Les trois entités/symboles protagonistes de Leaving in Sorrow semblent traverser le temps sans être soumis à ses règles - une sensation notamment due à un saut narratif de plus d’un an au cours de l’histoire, quasiment imperceptible (on passe de juin 1997 à la fin 1998). C’est là l’une des nombreuses réussites à l’actif de Vincent Chui sur cette première réalisation, qui peut aussi être imputée à ses acteurs globalement excellents (Tony Ho et Ivy Ho notamment, ainsi que la très touchante Crystal Lui). Mais le plus impressionnant bien sûr, c’est que le metteur en scène soit parvenu à traiter cette histoire-somme avec aussi peu de moyens, sans que le spectateur ait l’impression d’assister au brouillon potentiel d’un drame en cinémascope.

Je n’irais pas jusqu’à dire cependant que Leaving in Sorrow est une réussite à 100%. Les trois entités ne sont pas traitées sur un même pied d’égalité ; ainsi a-t-on l’impression que Chui apprécie beaucoup moins le personnage de Ray que ceux de Chris ou Alex. Ces trois personnages ont néanmoins le mérite de balayer un certain spectre émotionnel : Chris et Ray sont chacun à une extrémité, alors que seul Alex, au centre car hongkongais "conscient", possède les éléments nécessaires à la synthèse de la situation. A lui seul et en l’espace de quelques phrases, Alex rejoint d’une certaine façon cette déclaration merveilleuse qui clôt le Frugal Game de Derek Chiu : "Nous pouvons tout faire, puisque nous sommes hongkongais". L’essentiel étant pour lui d’avoir su conserver son identité, tandis que les autres protagonistes de Leaving in Sorrow luttaient pour compléter les leurs.

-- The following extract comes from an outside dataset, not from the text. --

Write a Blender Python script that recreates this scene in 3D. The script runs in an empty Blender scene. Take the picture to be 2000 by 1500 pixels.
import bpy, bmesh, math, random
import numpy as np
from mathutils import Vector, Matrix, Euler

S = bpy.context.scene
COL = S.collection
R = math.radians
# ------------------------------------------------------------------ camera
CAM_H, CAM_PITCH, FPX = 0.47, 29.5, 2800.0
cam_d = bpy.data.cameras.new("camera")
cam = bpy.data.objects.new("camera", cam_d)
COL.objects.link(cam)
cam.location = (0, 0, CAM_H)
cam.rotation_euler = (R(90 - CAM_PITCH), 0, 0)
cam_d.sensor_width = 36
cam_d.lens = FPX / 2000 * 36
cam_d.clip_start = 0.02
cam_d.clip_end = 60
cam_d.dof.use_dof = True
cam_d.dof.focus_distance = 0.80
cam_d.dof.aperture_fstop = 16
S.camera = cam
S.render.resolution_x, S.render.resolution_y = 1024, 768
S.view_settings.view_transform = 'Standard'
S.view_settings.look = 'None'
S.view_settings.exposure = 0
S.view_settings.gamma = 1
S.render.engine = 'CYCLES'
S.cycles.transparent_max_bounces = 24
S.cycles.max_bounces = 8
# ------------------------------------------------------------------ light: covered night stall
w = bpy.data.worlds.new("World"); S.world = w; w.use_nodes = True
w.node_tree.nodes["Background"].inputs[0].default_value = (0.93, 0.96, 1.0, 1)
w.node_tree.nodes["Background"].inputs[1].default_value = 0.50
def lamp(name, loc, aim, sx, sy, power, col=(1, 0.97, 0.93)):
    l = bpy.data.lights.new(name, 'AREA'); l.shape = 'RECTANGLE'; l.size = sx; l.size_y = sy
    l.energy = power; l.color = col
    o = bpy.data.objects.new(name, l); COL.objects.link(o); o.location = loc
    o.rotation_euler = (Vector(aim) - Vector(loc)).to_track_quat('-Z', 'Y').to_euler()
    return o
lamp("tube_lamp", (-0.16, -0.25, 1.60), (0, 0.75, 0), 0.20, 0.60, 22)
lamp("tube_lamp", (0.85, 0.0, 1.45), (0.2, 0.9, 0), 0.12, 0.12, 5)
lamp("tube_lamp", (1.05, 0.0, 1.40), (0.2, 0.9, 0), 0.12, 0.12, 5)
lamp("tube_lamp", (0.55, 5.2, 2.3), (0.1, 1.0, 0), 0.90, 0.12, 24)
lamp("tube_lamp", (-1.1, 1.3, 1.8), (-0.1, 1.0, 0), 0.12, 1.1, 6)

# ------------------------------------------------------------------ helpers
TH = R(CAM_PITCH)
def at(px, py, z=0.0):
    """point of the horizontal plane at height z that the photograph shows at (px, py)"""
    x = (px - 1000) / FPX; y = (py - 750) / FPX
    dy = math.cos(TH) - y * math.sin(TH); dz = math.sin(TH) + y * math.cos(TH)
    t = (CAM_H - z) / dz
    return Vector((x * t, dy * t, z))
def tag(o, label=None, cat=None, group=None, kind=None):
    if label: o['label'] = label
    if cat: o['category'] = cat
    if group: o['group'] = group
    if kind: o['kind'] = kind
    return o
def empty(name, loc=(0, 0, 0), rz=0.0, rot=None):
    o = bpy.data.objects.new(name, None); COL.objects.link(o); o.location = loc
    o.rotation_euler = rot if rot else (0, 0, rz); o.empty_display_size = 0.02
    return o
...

Quoiqu’on en dise, et bien que son film soit parfois un peu fastidieux, Vincent Chui mérite donc très certainement les félicitations de l’assemblée pour avoir réussi à fournir une première œuvre aussi riche et cohérente, aussi proche de l’objectif narratif qu’il semble s’être fixé. C’est une considération subjective et autoréférentielle, certes, mais quelle œuvre ne l’est pas ?

Leaving in Sorrow est disponible en DVD HK (sous-titré en anglais ou en mandarin, au choix) chez AVP.